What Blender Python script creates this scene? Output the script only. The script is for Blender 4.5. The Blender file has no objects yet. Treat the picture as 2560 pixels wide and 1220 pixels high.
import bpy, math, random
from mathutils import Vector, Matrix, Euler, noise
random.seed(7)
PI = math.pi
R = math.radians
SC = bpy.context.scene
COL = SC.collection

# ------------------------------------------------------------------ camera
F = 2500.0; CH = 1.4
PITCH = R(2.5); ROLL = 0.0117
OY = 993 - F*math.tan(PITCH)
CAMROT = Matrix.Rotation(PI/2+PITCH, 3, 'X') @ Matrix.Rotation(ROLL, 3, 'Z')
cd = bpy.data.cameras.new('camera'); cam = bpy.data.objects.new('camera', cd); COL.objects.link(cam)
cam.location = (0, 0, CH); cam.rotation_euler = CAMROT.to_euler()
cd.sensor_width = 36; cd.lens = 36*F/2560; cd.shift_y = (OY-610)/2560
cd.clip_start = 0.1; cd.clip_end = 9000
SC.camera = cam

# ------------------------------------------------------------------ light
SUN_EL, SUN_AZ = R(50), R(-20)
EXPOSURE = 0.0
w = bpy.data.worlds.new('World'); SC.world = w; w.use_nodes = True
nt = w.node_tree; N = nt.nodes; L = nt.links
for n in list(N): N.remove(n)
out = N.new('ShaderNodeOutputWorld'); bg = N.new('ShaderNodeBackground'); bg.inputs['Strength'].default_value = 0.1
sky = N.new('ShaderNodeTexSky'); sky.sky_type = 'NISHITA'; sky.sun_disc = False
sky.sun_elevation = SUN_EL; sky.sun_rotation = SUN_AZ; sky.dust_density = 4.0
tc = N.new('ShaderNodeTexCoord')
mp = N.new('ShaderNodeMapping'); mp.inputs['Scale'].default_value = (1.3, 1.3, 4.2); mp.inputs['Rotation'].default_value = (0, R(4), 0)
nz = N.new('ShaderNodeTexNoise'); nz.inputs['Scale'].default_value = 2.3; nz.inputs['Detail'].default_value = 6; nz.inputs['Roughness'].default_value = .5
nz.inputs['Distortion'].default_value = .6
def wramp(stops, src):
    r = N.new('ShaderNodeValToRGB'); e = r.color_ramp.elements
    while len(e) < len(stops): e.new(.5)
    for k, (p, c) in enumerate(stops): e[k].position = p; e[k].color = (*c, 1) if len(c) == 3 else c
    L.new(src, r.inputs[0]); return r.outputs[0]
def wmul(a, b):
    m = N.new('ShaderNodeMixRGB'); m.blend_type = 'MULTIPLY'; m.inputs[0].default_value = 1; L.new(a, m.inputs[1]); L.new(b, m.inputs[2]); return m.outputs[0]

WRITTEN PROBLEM
Write out exactly, please, the lines beginning at the start of the material and ending with the line that holds "COL = SC.collection", both included.

RESULT BELOW
What Blender Python script creates this scene? Output the script only. The script is for Blender 4.5. The Blender file has no objects yet. Treat the picture as 2560 pixels wide and 1220 pixels high.
import bpy, math, random
from mathutils import Vector, Matrix, Euler, noise
random.seed(7)
PI = math.pi
R = math.radians
SC = bpy.context.scene
COL = SC.collection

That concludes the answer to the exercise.